Copy each line in which the string "shape" occurs.

* * * * *

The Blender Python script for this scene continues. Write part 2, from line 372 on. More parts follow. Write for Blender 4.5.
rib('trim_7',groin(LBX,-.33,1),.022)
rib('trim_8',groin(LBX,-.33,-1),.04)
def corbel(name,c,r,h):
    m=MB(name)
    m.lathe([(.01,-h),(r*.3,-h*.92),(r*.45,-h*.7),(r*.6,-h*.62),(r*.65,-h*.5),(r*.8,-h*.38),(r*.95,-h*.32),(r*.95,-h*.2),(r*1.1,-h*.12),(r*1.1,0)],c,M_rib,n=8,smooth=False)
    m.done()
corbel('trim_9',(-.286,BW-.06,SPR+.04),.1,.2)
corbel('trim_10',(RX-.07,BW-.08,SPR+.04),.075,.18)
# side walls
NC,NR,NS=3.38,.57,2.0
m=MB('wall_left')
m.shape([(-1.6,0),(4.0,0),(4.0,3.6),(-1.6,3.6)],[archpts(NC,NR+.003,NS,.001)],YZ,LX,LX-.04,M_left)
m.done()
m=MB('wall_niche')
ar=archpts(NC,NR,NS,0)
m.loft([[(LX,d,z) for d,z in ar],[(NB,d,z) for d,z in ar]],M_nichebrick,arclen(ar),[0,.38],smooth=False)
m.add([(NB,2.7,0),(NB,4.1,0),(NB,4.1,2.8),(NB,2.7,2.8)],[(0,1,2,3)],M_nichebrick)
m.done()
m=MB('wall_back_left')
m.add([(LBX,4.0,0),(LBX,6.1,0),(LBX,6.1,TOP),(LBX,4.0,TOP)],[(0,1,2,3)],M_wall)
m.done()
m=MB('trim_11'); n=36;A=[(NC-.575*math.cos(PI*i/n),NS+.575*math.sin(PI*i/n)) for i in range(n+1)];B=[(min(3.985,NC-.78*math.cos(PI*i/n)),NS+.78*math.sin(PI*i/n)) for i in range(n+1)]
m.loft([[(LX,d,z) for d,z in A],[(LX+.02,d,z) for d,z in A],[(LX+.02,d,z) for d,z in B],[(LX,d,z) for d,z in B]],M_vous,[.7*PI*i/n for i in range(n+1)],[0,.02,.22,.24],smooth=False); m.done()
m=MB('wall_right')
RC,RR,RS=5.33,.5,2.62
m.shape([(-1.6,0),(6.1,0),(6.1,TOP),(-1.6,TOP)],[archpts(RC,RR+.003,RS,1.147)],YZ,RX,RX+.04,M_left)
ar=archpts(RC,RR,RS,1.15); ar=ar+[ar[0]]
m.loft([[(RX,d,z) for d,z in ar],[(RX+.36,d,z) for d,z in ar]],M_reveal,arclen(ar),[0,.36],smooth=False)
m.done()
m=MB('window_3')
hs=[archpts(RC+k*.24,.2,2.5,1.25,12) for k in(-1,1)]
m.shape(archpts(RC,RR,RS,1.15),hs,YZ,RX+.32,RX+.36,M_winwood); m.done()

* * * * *

Worked answer:
m.shape([(-1.6,0),(4.0,0),(4.0,3.6),(-1.6,3.6)],[archpts(NC,NR+.003,NS,.001)],YZ,LX,LX-.04,M_left)
m.shape([(-1.6,0),(6.1,0),(6.1,TOP),(-1.6,TOP)],[archpts(RC,RR+.003,RS,1.147)],YZ,RX,RX+.04,M_left)
m.shape(archpts(RC,RR,RS,1.15),hs,YZ,RX+.32,RX+.36,M_winwood); m.done()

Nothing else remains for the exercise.